Paul Dibble is one of New Zealand’s better-known sculptors with public works dotted throughout the country, from a career spanning 50 years. The works on display include studies of the cherished huia and golden kōwhai. Part of what is special about these sculptures is their local attachment, for they are all made here, from original concept to finished piece, and referencing this geographical place, where huia were last seen in the Tararua ranges in 1907.

Daniel Dibble’s sculptural explorations show a sounding out of stylistic trends – a bird caught mid-flight; another balanced on a golden peach; a boy precariously balancing after a fall, as if ready to fling himself off to ricochet on a building or onto a dance floor with all the energy of youth; an abstract form reaching up to disappear into the ether.
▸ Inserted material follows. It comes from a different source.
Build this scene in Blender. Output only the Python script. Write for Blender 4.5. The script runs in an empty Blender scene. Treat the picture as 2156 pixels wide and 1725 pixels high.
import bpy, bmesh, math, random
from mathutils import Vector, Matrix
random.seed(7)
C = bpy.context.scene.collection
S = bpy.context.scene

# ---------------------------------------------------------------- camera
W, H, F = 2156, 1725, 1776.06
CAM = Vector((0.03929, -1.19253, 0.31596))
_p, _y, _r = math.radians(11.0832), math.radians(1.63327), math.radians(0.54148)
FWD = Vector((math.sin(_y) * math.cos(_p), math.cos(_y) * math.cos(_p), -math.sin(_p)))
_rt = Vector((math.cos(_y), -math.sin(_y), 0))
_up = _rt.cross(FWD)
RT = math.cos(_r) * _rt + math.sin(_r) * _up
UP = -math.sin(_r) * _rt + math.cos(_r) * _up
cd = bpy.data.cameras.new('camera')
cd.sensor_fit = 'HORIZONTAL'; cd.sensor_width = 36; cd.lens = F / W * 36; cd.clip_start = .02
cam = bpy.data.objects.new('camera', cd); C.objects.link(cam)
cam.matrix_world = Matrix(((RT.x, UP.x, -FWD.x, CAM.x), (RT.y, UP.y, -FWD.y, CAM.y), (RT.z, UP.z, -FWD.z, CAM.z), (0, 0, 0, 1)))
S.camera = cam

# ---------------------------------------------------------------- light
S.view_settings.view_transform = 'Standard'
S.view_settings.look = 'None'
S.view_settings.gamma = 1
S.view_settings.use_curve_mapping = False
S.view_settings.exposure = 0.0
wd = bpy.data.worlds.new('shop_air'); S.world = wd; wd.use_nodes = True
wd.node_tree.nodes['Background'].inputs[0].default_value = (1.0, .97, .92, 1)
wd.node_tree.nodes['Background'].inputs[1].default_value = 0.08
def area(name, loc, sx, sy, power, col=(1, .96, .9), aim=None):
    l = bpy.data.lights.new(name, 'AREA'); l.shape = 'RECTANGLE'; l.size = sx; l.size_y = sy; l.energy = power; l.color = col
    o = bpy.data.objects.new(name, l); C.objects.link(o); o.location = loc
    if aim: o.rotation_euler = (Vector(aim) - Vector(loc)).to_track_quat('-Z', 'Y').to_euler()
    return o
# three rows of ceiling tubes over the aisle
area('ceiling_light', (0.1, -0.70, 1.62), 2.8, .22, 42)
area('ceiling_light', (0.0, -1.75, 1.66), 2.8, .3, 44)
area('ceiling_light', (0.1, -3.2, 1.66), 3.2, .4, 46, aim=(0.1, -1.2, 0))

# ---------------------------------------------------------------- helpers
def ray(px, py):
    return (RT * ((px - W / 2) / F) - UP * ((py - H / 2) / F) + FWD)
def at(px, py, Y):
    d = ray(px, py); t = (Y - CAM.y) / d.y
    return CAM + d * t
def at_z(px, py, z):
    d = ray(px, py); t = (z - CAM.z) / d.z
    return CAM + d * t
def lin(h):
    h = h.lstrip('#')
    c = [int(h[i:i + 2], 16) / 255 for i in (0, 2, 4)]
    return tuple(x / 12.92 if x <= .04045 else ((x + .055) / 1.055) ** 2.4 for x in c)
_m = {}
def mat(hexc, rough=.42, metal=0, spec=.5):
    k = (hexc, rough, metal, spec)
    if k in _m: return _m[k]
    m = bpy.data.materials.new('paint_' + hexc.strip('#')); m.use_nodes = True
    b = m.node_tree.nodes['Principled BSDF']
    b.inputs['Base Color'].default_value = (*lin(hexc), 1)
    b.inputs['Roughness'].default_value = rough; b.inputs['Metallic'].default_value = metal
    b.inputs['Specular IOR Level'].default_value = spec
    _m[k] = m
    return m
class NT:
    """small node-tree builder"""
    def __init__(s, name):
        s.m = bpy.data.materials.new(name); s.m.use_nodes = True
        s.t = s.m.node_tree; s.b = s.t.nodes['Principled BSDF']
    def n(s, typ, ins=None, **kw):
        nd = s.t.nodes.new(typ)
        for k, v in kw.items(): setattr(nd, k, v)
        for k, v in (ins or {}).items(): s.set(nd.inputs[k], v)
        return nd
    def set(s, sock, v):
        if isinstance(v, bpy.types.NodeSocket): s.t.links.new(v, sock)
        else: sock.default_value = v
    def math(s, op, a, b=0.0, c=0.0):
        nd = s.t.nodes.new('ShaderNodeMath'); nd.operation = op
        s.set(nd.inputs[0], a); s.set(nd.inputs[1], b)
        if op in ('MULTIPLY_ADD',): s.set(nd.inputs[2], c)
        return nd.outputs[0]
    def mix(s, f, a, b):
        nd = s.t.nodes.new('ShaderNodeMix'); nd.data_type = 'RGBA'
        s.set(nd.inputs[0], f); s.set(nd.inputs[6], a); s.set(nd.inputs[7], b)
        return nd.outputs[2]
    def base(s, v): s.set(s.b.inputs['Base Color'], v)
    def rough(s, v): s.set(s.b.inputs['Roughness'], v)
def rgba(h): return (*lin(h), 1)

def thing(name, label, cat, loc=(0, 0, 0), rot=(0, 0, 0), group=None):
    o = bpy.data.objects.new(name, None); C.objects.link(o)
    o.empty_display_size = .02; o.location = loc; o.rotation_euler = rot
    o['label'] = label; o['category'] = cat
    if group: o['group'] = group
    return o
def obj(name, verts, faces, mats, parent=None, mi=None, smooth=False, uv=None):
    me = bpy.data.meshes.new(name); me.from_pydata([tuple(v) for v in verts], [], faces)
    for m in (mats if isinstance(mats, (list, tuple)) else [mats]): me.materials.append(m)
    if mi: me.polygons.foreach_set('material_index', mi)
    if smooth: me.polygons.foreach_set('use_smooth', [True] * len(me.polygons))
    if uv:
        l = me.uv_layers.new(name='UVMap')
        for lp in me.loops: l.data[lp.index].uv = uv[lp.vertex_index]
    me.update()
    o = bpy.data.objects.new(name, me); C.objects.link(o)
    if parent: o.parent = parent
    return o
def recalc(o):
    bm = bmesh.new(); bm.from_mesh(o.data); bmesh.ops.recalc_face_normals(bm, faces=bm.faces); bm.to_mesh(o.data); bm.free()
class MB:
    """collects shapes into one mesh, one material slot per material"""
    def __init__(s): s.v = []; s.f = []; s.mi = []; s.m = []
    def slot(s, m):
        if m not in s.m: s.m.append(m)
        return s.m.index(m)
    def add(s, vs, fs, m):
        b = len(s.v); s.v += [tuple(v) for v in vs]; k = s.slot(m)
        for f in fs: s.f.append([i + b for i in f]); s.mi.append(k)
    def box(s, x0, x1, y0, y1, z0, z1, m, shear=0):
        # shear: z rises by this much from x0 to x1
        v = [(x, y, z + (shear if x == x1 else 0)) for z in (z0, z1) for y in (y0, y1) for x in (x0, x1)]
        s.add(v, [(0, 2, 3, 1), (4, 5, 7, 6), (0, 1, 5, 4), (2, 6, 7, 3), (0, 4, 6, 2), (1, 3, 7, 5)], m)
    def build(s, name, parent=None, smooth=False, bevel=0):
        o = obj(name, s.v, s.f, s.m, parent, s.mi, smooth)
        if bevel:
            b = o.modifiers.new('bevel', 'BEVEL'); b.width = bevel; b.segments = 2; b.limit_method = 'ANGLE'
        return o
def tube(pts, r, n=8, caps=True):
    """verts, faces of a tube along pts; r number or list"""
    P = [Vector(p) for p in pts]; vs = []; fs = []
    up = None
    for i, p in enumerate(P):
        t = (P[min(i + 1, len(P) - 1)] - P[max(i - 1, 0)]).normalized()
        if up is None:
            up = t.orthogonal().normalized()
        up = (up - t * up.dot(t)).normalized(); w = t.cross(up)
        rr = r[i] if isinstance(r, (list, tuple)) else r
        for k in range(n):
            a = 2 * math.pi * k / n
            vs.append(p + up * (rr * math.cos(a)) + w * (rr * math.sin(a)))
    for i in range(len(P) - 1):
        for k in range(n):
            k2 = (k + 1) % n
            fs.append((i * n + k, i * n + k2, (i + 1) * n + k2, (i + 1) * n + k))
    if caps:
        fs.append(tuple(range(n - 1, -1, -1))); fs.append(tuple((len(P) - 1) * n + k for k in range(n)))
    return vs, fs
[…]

But the greatest number and the most recent of Daniel’s works are a series of spiral forms, coiling and rebounding inwards, challenging the possibilities of bronze casting. The simplest calls to mind the famous line of Paul Klee, of “taking a line for a walk”.

The most complex of Daniel’s spiral forms could indicate something as grandiose as the movements of the universe, or as small and simple as the path a fly might make in a drunken trip around the room. Some of these sculptures are left as simple wild forms, while others include a tiny element of realism – a surfer or a robed figure - to prompt the viewer into seeing these as giant realms.

Fran Dibble’s most recent paintings are themed on a messy garden, allowing for compositions of a jumble of colour and forms. Flat dots peek through to the painting’s ground colour, creating their own curious sense of movement. Their perfect spherical forms emphasise the expressive flamboyant disorder of the foliage behind.